Aim
Search the material and gather each line with "scene" in it.

Data section
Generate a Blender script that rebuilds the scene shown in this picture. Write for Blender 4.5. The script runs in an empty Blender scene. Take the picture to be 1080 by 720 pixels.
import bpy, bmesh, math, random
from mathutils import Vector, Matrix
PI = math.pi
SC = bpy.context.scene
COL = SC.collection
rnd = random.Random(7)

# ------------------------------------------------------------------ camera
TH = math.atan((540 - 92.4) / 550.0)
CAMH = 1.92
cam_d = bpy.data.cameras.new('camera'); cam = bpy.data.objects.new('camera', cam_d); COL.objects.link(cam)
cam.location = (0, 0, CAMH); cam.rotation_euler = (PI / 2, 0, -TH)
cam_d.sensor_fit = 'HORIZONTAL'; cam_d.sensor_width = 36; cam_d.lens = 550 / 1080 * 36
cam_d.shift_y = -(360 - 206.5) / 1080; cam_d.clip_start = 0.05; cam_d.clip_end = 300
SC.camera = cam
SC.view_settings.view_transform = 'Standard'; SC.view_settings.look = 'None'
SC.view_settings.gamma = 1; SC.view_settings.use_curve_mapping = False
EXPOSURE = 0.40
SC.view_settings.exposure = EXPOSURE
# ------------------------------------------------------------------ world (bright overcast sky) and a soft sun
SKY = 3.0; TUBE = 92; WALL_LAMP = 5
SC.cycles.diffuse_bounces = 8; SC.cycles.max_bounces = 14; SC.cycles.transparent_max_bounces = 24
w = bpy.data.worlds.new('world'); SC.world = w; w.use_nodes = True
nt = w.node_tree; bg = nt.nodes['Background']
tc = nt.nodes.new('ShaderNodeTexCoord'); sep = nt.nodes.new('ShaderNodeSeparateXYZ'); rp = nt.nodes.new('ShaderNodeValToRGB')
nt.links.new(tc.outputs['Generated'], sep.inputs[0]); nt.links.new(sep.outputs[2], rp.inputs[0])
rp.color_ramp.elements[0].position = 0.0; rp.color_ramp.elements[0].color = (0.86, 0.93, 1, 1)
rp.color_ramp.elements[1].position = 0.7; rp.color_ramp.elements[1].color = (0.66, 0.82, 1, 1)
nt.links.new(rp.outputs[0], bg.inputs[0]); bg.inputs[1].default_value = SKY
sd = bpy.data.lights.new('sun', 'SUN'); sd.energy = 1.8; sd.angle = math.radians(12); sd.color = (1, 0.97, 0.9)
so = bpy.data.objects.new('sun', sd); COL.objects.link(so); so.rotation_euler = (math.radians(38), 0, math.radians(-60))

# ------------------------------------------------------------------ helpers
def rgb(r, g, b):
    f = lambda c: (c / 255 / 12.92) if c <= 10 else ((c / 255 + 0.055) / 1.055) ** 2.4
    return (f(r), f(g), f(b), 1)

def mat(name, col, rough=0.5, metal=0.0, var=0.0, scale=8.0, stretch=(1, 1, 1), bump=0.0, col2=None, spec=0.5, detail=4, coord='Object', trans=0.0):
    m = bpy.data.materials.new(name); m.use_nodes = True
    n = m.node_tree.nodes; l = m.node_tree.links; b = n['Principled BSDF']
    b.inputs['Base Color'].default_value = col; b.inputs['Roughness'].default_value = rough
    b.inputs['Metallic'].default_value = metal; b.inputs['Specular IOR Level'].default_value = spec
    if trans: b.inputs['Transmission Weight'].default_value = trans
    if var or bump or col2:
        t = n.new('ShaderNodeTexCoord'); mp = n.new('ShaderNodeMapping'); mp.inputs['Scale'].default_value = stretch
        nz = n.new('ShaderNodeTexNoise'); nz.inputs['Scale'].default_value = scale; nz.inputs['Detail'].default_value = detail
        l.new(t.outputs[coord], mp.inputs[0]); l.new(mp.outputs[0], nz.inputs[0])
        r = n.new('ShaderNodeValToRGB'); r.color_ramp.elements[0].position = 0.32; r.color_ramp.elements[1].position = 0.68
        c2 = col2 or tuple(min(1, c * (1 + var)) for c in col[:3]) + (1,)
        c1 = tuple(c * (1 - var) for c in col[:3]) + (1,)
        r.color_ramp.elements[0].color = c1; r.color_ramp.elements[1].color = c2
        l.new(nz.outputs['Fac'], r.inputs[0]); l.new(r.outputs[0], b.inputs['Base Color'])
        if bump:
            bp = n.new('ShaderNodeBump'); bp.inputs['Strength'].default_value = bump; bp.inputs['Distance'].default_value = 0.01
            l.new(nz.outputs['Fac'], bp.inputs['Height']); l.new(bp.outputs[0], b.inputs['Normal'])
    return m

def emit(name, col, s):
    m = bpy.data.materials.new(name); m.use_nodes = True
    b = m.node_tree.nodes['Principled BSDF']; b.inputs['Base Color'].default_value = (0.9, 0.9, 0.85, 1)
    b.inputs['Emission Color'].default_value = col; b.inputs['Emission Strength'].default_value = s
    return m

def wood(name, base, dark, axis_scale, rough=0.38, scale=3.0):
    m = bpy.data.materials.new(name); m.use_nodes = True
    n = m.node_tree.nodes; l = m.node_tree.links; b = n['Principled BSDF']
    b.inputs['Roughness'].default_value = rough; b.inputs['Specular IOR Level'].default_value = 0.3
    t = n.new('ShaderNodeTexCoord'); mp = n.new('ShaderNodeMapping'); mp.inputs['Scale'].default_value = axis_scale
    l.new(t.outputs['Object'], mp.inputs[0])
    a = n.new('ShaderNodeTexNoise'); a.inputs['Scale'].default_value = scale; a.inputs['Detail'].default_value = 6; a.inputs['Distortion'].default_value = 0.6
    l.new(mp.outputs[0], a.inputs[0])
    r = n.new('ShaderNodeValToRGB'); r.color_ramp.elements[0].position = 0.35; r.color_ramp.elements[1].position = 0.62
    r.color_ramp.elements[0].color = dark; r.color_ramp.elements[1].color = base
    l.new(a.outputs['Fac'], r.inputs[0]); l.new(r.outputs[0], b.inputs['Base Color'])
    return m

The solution
Generate a Blender script that rebuilds the scene shown in this picture. Write for Blender 4.5. The script runs in an empty Blender scene. Take the picture to be 1080 by 720 pixels.
SC = bpy.context.scene